For one song, Eric was playing acoustic guitar, I was playing bass, and Emily was actually doing chores — but when she came in, she just started singing. It was this thing where someone would be making something in the background, and if it sounded good, it would draw people from the other corners of the yard or the house. This is actually one of these cosmic trends that I've been experiencing — we've been a band for seven years, but it felt very much like writing music from the beginning. Fresh, joyful, and pure. It was playful because there weren't really any rules.

Did you go into it with some sort of concept or theme for the album? Or was it a true reflection of what was going on, in real time?

BALLA: It just found us. I had just been through a breakup and, at the time, didn't have anywhere to live for seven or eight months. Meanwhile, Emily and Eric were simultaneously going through crushing and dating land. So I would be stewing in my one corner, and Eric and Emily would be on their phones texting.

I know that feeling. Would you say that your music and writing are entirely personal, or do you feel like there are altar egos, characters, or world-building involved?

BALLA: It definitely comes from processing real stuff. For me, writing music is like a diary — understanding and processing your feelings.

That definitely translates in the level of detail on the album. The honesty is heard. And it’s a funny paradox, because it seems with your work, somehow the more realism and specificity there is, the more relatable it becomes — at least to me as a listener. It represents true human experience. That’s difficult to achieve, without alienating the audience.

BALLA: These kinds of things — love or doubt or loneliness or whatever — it’s about putting it all down in a way that people can recognize themselves in it. That's what I get out of music that I really love. Solidarity in things that are hard to handle, or feel so much that it seems no one could ever know what you’re going through.

KEMPF: Especially when it’s a weird feeling. One you didn’t think about until this person sang about it or wrote a poem about it. I think poetry — not our record, the subject — that's its job. To express things that languages fail.

dehd

Jacob Consenstein

Wow. If you had to say what your band's mission statement would be, what would you say?

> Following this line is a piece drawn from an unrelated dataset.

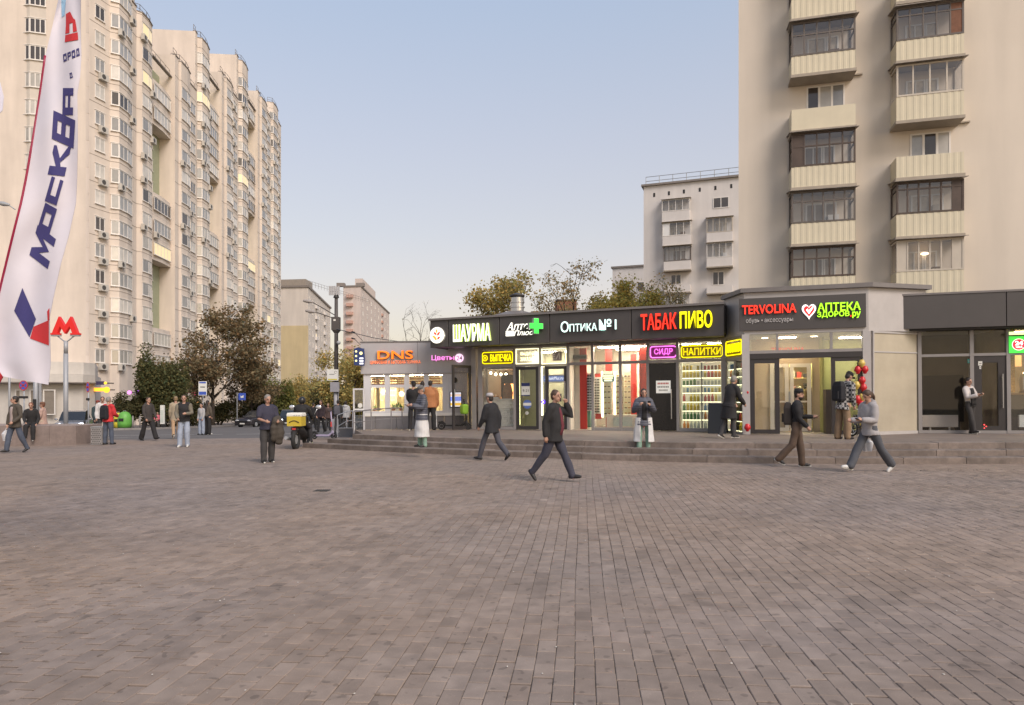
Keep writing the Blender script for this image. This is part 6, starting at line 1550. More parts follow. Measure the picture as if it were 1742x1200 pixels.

KEMPF: Make people feel and relate. And also have fun. We're really into having fun — despite tragic, painful, weird life stuff. 

BALLA: We try to talk about things honestly, in a way that acknowledges how complicated life is. There's just no black and white, and especially with emotions and the way that we go through life. 

KEMPF: Choose your adventure. 

That's definitely represented in how many different stories and experiences are touched on just across this album. Which goes back to that idea of offering an authentic human experience.

BALLA: This is how the Bukowski poem came into it — which we put in our bio. Life is about going forth and actually living. It's not all good, and you shouldn't try to guard yourself so you only experience nice, comfy things. Feel the stuff that sucks; feel the stuff that feels amazing. The poem is basically just about agency in your life. Don't live a dead life — know it and own it.

KEMPF: Don't live a Dehd life.

BALLA: Oh shit. 

And there’s my headline. If you had to describe your live show to someone who'd never seen you, how would you describe it?

KEMPF: Fun, wild. A lot of movement. We go all over the place onstage. I try out my career as a comedian in a deranged way because everyone's forced to listen to me. 

BALLA: Physically, we’re like the car lot inflatable man.

Which show are you most excited about on the tour?

BALLA: I don’t know. We're definitely more popular now than we've ever been, and we're playing rooms that I never would've really imagined. But it's still sick to just go do the thing that is unpaid and just a little fucked up. So many people that are so fucking jaded and burnt out. This is a fun job! So we just try to keep enjoying it.

KEMPF: Fucked up and free for everyone is arguably more fun. That's how we came up. The day I stop wanting that is the day that I need to have a talking to. For us, Dehd is actually just about making music.